▸ Short exercise:
Please copy the lines below exactly, from the first one through the line showing "dup(dg, on_bb(2, 1.3, 7.8, 10.5), BBP[2][2]".

▸ Given material:
################

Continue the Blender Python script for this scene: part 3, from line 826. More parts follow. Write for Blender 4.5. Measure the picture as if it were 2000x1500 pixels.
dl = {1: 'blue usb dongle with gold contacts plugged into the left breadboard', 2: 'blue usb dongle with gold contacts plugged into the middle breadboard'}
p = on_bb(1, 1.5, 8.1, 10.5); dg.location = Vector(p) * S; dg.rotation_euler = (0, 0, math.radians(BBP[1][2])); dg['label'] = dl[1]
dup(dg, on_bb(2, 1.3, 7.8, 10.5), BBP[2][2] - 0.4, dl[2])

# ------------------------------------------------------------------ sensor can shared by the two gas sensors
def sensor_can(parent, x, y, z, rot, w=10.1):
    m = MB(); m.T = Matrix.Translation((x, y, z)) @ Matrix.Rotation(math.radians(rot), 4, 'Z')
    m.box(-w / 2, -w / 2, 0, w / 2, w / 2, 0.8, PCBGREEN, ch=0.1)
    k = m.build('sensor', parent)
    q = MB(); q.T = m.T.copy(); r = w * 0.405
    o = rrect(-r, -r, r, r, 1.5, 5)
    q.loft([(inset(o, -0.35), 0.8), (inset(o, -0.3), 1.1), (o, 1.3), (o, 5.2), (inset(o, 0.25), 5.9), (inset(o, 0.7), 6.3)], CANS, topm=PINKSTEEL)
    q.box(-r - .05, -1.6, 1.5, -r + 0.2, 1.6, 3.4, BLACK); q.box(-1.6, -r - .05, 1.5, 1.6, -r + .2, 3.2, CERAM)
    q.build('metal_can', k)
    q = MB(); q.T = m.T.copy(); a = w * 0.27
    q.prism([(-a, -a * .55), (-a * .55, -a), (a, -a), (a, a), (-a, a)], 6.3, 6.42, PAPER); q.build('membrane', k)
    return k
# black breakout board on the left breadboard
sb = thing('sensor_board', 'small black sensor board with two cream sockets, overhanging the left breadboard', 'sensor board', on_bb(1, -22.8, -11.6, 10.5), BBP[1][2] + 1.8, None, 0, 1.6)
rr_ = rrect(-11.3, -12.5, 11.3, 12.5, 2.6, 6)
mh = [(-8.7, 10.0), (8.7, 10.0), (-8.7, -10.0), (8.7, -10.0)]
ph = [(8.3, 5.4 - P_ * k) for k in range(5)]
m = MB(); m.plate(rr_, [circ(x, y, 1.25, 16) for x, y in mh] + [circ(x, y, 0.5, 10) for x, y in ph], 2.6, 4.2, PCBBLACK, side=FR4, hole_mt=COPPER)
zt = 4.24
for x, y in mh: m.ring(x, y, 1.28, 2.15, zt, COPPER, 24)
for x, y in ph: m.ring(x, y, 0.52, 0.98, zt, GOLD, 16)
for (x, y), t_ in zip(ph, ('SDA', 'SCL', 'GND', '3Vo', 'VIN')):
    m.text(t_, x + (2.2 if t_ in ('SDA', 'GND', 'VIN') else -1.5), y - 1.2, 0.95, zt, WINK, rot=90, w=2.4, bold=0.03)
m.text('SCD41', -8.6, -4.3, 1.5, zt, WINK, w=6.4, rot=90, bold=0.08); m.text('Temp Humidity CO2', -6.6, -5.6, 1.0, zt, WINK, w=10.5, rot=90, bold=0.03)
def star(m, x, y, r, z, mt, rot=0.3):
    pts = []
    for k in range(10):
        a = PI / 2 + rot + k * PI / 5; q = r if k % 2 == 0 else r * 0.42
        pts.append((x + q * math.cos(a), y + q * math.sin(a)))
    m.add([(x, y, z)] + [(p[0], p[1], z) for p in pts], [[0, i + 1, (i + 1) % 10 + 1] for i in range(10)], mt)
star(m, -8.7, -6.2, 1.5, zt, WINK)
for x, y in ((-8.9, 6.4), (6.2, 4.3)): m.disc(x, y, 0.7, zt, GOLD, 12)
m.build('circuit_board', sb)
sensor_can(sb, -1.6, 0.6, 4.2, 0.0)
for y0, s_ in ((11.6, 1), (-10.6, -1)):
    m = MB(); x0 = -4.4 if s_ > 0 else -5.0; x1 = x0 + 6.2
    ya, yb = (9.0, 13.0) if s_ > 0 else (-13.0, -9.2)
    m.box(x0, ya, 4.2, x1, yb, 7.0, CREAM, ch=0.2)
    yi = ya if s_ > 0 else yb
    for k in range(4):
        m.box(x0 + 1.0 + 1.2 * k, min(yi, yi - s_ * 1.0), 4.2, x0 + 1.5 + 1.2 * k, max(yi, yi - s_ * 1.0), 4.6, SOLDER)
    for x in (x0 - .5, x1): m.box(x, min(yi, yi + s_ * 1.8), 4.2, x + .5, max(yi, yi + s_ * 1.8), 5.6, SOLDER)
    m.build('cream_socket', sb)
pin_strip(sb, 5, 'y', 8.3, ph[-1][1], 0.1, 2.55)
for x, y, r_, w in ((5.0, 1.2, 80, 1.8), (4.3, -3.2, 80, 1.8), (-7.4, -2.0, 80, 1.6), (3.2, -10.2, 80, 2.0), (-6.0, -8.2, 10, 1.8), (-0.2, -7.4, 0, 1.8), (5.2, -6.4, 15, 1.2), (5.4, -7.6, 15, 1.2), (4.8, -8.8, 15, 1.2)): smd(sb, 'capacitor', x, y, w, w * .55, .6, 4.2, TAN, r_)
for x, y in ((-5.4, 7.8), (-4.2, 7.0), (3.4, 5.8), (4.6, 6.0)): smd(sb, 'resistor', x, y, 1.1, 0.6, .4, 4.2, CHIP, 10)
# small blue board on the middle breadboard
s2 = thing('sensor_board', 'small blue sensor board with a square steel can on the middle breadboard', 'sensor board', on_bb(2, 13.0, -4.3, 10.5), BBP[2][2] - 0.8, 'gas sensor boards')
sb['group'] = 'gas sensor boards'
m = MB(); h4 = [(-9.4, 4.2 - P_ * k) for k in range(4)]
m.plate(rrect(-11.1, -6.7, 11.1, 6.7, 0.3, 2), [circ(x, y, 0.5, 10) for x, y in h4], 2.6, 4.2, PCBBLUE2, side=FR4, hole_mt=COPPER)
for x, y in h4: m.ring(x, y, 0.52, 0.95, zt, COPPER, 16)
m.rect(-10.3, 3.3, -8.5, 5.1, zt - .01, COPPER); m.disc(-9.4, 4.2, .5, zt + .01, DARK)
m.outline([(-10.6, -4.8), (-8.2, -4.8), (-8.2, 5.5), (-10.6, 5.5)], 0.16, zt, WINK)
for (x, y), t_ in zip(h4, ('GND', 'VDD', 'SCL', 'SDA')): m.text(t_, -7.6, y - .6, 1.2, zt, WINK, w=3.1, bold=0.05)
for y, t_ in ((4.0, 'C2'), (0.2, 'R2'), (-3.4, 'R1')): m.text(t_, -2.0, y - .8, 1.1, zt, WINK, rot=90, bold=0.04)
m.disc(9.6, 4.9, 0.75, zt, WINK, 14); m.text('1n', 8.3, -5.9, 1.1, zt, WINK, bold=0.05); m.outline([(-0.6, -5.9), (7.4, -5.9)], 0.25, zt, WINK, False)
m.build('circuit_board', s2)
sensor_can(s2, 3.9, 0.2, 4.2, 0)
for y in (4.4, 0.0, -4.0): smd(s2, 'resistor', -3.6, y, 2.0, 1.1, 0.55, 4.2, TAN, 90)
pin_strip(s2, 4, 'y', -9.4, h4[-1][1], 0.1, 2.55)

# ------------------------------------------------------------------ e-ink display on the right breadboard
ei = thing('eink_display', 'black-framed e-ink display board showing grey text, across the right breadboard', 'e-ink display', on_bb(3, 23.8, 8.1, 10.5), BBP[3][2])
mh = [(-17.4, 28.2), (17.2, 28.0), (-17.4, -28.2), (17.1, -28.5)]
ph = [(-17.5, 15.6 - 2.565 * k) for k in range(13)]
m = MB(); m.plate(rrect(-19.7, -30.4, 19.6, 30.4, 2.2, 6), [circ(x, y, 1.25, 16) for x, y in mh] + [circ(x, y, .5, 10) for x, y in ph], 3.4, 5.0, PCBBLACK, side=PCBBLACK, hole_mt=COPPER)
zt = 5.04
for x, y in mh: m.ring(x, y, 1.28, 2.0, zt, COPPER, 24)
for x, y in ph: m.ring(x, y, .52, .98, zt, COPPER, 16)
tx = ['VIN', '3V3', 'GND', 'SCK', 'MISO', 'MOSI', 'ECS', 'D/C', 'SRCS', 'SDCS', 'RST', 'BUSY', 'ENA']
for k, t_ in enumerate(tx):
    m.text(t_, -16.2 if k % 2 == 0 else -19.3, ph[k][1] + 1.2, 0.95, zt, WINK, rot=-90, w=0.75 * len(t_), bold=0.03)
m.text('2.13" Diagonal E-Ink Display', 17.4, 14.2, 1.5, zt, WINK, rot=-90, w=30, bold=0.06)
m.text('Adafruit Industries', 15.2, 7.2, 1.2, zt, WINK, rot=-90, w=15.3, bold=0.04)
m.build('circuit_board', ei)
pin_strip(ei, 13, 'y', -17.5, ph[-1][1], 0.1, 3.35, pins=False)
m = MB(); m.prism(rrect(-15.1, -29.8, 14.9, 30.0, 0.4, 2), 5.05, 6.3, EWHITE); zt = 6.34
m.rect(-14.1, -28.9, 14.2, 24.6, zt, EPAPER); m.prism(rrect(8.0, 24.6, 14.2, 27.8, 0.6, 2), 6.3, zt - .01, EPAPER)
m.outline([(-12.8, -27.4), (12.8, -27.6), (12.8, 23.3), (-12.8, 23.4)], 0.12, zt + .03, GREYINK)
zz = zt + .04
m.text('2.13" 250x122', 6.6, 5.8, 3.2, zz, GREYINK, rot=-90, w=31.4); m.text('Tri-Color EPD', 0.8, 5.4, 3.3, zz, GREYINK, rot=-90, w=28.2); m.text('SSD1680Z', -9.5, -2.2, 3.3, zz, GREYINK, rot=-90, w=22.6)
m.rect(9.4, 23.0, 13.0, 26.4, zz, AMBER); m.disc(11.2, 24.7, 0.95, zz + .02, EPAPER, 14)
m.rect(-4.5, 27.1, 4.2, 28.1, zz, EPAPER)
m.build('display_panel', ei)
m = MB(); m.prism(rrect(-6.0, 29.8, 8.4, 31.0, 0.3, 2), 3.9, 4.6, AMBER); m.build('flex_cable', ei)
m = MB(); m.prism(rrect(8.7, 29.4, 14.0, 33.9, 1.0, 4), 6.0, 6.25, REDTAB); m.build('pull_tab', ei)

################

▸ Written response:
Continue the Blender Python script for this scene: part 3, from line 826. More parts follow. Write for Blender 4.5. Measure the picture as if it were 2000x1500 pixels.
dl = {1: 'blue usb dongle with gold contacts plugged into the left breadboard', 2: 'blue usb dongle with gold contacts plugged into the middle breadboard'}
p = on_bb(1, 1.5, 8.1, 10.5); dg.location = Vector(p) * S; dg.rotation_euler = (0, 0, math.radians(BBP[1][2])); dg['label'] = dl[1]
dup(dg, on_bb(2, 1.3, 7.8, 10.5), BBP[2][2] - 0.4, dl[2])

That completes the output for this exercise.